By STEVE GALLUZZO | Sports Editor
When the pressure built in the third set of last Thursday’s City Individual doubles final, senior Jack Harrington didn’t flinch. He implored partner Tomas Huttepain to keep the ball in and in the end the Palisades High pair outlasted Sebastian Prokic and Shaan Londhe of Granada Hills, 7-5, 4-6, 6-4, at Balboa Sports Center in Encino.
“Credit to them—they’re a different team than the one we saw last time,” said Harrington, a Trinity College commit who finally added an individual crown to his four team titles. “This is right up there with winning nationals my junior year.”
Harrington and Huttepain handily beat the Highlanders’ duo in the team finals two weeks prior but the rematch proved to be a different story.
“Jack told me if we didn’t win he’d break his racquet,” Huttepain joked. “I was struggling a lot with my serve and I played passively but he said ‘Stay back and I’ll make magic happen.’”
Harrington poached to stab a forehand volley into the corner to break Prokic in the sixth game of the third set and Huttepain held to bring the Dolphins’ duo within one game of victory.
However, Londhe held serve and Harrington was broken to pull the second-seeded Granada Hills tandem within 5-4. A code violation pushed the top-seeded Palisades pair to match point inthe no-ad scoring format and Prokic double faulted on the winner-take-all deuce point to end the match.
Harrington paired with Danilo Milic to take third last year while teammates Lincoln Bellamy and Henry Lovett won the title.
Huttepain follows in the footsteps of his older brother Diego (now a senior), who won two City doubles titles before reaching the singles final last spring, when the Dolphins achieved the tennis “triple crown” by sweeping the team, singles and doubles titles.
In last Thursday’s third-place match, Highlanders Aryan Salian and Sam Blumkin avenged a 7-5 loss in the team finals with a 6-3, 6-4 over Palisades’ Souma Hayakawa and Adam Glickman.
“I played really bad today… my legs weren’t moving at all,” Hayakawa said.
“It came down to five or six crucial points,” Glickman added.
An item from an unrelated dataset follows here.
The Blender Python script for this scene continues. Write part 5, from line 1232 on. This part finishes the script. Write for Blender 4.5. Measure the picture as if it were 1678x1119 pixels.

Having lost to runner-up Mike Mkrtchian in two tight sets in the singles semifinals, the resilient Milic rebounded to beat Maximus Catabona of Birmingham, 6-3, 6-2, in the third-place match.
“I’d never played him before but what I try to do in those situations is figure them out in warm-up. I realized I needed to hit heavy to his backhand and use jamming serves to the body to handcuff him,” said the seventh-seeded Milic, who upset second-seeded Daniel Lin of Granada Hills in the quarterfinals. “It was very important for me to win today. I took a year and a half break. I was burned out on tennis, I didn’t practice much but I still played for the team. The key to beating Daniel [Lin] was keeping a high fighting spirit and making him work for every point. He’s one of the best guys I’ve played but that match proved to me that numbers don’t matter. Whoever has the will to win can do it. Next year I think I can accomplish more feats both in City and at Ojai.”